Vient de paraîtreles lecteurs de L’Insolent peuvent commander directement "L'Histoire du communisme" par Alfred Sudre, un livre de 459 pages proposé jusqu'au 19.10 en souscription au prix franco de port de 18 euros. Il sera ultérieurement commercialisé au prix de 25 euros.
Vous pouvez entendre l'enregistrement de cette chronique
sur le site de Lumière 101
"L'alliance toutefois de la pression fiscaliste et de l'égalitarisme envieux persistera à développer ses ravages, à désertifier cette société, à tiers-mondiser ce peuple."
Triste et terrible constat, que je ne peux pourtant pas contredire...
merci pour vos articles toujours excellents !
Rédigé par : LOmiG | lundi 18 oct 2010 à 14:48
Ces jours-c j'ai entendu sur france2, un minitre nous annoncer qu'en "démocratie sociale"

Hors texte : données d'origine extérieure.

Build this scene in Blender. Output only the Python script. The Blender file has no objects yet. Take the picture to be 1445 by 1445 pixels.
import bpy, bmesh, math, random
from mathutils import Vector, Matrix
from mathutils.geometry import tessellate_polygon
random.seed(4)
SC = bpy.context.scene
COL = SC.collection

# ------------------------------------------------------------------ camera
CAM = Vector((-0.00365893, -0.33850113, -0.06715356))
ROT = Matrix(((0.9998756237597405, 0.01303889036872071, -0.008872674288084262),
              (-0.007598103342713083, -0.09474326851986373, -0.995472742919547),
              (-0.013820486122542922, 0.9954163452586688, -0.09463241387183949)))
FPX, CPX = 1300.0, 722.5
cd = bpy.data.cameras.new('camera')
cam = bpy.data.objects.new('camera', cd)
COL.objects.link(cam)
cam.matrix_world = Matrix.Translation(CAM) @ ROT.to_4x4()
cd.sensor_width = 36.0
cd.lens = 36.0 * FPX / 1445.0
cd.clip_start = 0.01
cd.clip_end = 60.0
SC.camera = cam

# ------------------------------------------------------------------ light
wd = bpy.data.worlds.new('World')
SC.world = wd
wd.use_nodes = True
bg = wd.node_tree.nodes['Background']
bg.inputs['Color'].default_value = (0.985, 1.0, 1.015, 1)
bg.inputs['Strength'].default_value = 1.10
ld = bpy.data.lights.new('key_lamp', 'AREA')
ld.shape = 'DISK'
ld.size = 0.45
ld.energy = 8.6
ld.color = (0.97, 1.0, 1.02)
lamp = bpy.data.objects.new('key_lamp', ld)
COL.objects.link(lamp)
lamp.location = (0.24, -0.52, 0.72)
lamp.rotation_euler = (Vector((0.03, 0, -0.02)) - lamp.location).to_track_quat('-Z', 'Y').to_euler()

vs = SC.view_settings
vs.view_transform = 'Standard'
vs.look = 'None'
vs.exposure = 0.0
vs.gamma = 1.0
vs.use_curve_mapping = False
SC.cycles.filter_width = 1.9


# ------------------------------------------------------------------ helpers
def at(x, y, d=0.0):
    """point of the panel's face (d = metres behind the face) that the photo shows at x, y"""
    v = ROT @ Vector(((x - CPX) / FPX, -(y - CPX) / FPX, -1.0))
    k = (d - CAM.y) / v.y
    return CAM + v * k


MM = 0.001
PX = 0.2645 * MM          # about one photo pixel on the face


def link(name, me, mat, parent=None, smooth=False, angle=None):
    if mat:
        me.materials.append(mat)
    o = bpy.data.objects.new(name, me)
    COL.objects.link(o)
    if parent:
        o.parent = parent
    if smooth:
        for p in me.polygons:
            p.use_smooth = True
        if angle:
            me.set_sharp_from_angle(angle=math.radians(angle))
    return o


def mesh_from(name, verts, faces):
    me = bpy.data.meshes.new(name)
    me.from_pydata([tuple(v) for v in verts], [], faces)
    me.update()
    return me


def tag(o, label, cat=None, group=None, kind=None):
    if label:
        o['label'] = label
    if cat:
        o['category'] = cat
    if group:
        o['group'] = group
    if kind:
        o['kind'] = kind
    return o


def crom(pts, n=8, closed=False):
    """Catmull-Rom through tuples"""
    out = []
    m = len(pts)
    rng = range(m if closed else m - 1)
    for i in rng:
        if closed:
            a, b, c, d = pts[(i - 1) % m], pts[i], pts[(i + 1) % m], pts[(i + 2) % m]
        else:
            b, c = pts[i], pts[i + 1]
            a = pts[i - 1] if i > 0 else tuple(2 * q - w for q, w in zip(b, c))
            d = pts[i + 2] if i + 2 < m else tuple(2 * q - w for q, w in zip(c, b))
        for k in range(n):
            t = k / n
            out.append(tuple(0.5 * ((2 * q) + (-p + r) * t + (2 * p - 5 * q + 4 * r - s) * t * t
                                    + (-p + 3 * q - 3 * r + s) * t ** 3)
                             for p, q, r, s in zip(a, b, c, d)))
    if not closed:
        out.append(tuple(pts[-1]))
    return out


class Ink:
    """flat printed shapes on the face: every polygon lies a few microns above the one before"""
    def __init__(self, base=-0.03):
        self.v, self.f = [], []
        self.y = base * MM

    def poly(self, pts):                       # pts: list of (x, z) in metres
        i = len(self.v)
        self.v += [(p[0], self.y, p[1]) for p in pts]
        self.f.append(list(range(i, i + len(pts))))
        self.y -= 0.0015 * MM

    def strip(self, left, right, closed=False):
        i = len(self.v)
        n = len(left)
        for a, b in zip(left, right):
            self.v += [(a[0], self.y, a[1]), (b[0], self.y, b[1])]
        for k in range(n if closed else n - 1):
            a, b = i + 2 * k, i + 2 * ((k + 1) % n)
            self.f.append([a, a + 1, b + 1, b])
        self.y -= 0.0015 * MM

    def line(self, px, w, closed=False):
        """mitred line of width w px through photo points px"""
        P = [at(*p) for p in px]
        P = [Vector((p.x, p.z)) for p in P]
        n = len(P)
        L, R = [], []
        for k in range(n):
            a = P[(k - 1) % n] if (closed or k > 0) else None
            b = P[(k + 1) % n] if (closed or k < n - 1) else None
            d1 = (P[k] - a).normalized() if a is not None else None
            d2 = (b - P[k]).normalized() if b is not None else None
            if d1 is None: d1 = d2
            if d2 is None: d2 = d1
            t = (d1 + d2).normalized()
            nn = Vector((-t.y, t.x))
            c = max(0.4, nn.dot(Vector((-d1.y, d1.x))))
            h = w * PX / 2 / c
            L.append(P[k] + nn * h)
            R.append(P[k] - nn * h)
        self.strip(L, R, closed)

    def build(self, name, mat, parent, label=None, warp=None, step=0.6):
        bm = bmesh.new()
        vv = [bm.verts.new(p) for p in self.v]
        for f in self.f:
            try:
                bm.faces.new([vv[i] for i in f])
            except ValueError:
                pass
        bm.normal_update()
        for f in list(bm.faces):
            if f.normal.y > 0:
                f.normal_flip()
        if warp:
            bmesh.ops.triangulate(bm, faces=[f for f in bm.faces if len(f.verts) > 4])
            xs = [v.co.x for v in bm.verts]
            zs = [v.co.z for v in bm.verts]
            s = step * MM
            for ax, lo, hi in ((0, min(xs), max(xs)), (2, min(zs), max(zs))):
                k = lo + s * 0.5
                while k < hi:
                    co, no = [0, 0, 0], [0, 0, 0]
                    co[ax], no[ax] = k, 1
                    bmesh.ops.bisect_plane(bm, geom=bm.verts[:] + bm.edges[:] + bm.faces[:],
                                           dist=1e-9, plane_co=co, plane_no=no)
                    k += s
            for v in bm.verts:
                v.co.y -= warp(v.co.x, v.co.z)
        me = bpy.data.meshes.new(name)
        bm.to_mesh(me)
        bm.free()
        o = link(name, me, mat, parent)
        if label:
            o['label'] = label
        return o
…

les oppositions par grève et manifestation faisaient partie de la façon de gouverner et que la France appliquait la démocratie sociale pour gouverner. Je n'avais jamais penser qu'il puisse y avoir des "versions" en démocratie!!!!Pour moi, la démocratie veut dire une seule chose:Le gouvernement est élu au suffrage universel à vote secret sur la base d'un programme. Une fois élu, il applique la volonté du peuple et absolument personne ne peut s'y opposer par la force. Les syndicats de tous poils et autres agitateurs plumatiques ou vocaux n'ont droit de regard sur l'élaboration des lois et leurs réforme éventuelles.
Contrairement aux idées reçues, La revendication par la force, c.a.d. la grève, est un moyen totalement anti-démocratique et qui ne peut s'appliquer que lorsque la démocratie ne peut pas s'appliquer c.a.d. dans les relations entre employeur et employés et ceci dans un cadre et dans des conditions strict. Même les ministres ne savent pas ce qu'est la démocratie. Pauvre France!.
Je vous souhaite une bien bonne journée.